Our Wild Coast Project has recently been one of 5 case studies in an international report analysing the cost benefits of large projects with high biodiversity relevance, comparing traditional engineered approaches with ecosystem-based approaches.
The study financed by the European Commission, has been carried out by the Ecologic Institute, Berlin in co-operation with the Environmental Change Institute (ECI), Oxford University Centre for the Environment and places these projects in a position to potentially contribute to a range of EU, national and regional policies within the area of climate change adaptation and mitigation. Countries analysed included statements that show their acknowledgment of the inevitability of climate change.
In response to growing climate change pressures, ecosystem-based approaches such as ours have emerged as a promising strategy to increase the resilience of ecosystems and support sustainable livelihoods.

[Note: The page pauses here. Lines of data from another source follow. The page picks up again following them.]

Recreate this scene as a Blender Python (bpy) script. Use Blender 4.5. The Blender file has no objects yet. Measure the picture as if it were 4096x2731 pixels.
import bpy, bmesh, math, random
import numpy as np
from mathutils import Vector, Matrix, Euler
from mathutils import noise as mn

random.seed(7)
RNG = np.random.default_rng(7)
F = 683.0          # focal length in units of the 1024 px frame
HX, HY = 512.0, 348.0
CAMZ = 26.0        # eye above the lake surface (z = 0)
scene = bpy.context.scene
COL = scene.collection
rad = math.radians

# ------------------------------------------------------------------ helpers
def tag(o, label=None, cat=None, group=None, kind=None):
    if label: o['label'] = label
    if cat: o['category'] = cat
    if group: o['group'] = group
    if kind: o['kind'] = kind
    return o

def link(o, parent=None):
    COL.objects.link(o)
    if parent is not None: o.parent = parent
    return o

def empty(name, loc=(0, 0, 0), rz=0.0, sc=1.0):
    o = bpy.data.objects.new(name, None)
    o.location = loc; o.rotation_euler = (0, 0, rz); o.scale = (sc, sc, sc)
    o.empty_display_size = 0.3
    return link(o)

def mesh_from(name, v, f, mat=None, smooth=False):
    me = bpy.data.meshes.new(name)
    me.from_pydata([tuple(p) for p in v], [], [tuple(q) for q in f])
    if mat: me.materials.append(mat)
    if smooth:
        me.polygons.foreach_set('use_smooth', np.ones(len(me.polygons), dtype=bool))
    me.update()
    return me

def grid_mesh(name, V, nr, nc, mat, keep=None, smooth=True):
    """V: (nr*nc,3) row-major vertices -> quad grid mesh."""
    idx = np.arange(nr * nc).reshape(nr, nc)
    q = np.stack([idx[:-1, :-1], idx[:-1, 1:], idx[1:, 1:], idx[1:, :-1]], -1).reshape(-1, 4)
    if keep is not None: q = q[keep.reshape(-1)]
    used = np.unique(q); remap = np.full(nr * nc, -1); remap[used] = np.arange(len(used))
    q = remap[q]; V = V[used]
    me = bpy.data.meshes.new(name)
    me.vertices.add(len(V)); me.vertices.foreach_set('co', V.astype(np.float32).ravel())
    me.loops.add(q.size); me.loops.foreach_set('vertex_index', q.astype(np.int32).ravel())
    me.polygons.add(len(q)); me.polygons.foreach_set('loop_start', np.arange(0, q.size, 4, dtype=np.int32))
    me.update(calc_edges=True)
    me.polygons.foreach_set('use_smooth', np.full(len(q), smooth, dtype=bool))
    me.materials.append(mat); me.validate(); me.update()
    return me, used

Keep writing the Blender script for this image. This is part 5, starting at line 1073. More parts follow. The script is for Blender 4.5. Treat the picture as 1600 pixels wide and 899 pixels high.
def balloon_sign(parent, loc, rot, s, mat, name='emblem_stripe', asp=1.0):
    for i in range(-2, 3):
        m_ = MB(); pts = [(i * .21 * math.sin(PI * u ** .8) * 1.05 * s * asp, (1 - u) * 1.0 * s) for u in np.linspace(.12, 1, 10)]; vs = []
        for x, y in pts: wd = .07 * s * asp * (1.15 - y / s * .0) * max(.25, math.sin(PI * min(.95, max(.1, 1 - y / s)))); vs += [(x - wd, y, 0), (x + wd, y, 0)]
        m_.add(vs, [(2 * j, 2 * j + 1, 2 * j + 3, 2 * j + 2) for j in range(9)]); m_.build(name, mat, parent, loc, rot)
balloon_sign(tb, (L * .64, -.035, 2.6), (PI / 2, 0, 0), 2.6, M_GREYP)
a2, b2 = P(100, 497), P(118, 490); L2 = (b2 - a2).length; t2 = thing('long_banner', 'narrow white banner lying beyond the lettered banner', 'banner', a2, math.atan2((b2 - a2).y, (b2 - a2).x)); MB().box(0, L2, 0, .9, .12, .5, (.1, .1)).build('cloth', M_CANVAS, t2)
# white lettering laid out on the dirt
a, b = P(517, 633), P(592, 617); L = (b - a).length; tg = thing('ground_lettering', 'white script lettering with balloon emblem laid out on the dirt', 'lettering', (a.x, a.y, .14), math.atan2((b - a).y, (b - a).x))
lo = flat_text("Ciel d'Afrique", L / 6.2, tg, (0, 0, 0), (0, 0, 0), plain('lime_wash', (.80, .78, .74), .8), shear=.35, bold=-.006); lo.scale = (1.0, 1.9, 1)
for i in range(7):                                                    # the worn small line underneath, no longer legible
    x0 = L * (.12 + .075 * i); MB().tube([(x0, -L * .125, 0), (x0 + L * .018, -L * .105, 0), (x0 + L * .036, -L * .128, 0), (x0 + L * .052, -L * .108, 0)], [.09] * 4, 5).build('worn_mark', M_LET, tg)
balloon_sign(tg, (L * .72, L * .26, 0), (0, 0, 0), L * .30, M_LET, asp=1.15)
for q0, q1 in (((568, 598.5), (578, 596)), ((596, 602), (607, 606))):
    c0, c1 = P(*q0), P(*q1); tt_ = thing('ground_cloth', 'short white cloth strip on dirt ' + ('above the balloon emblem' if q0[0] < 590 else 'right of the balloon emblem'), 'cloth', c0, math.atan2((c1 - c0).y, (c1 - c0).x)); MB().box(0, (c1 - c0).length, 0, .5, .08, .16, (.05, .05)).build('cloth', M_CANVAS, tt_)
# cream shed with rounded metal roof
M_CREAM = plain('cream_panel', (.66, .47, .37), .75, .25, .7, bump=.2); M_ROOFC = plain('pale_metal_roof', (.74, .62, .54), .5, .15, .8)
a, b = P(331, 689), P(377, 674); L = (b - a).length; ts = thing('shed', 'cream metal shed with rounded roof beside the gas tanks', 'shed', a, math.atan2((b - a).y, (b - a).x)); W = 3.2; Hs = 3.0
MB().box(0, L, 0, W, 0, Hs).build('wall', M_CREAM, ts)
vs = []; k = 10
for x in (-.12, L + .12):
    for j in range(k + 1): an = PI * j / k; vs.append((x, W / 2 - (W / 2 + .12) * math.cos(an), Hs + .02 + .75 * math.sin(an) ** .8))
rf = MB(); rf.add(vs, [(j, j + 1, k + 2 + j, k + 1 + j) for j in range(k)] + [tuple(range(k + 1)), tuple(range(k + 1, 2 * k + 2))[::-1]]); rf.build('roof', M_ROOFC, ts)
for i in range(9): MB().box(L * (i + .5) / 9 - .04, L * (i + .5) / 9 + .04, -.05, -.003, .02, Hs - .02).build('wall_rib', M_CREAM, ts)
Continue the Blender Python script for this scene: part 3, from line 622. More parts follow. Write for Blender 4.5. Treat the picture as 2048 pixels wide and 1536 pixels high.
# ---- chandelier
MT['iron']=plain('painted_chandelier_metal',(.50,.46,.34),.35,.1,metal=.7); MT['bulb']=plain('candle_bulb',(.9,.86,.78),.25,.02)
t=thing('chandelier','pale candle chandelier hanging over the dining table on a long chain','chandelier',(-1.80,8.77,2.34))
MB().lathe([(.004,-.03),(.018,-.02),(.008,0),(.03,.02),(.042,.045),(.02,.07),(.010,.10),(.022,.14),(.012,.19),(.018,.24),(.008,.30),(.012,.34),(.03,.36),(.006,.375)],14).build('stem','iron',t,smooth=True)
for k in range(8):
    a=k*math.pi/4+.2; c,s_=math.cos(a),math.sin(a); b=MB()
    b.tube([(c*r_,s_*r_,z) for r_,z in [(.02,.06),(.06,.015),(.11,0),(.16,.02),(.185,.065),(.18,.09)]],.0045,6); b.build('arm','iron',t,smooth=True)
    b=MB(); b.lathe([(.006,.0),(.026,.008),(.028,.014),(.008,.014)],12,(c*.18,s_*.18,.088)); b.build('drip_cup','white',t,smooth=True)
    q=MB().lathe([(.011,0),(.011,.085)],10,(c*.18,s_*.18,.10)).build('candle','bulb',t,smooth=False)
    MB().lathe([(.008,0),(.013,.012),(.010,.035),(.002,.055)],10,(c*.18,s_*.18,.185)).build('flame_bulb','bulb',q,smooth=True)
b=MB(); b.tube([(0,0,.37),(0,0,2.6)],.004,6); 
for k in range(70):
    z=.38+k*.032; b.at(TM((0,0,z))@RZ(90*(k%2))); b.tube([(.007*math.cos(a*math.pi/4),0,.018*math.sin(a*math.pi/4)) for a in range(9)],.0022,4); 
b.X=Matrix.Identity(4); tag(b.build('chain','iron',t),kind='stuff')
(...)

These creative approaches address the crucial links between climate change, biodiversity and sustainable resource management and thus provide multiple benefits.
Highlighting the multiple benefits provided by ecosystem-based approaches (as compared to traditional engineered solutions) and providing evidence on their cost-effectiveness can boost the uptake of such approaches. In the case of the Wallasea Island Project, an important benefit of using ecosystem-based approaches was that the project could draw on waste material produced in urban transport excavations that would otherwise have to be transported and disposed of in another way, possibly incurring greater costs.
The main benefit provided by the vast majority of ecosystem-based projects is the potential to mitigate climate change by increased carbon sequestration. Some of the investigated ecosystem-based projects aim at regulating flood events by providing additional retention areas along rivers and coasts. In general, ecosystem-based projects protect the local ecosystem and often lead to an increase in biodiversity and ecosystem resilience. Landscape amenities were reported to have lead to a better quality of space and to an upward revaluation of the neighborhood due to the aesthetic value of protected wetlands.
Projects using ecosystem-based- approaches also provide employment opportunities either directly (through management, administration and construction) or indirectly through jobs that are being created in tourism and landscape management. In addition to the above findings, this study has produced lessons and recommendations for implementing ecosystem-based approaches in Europe and for integrating such approaches in policies and strategies relevant for climate change at different spatial levels as well as for supporting the EU 2020 Biodiversity Policy and work on the planned EU Green Infrastructure Strategy.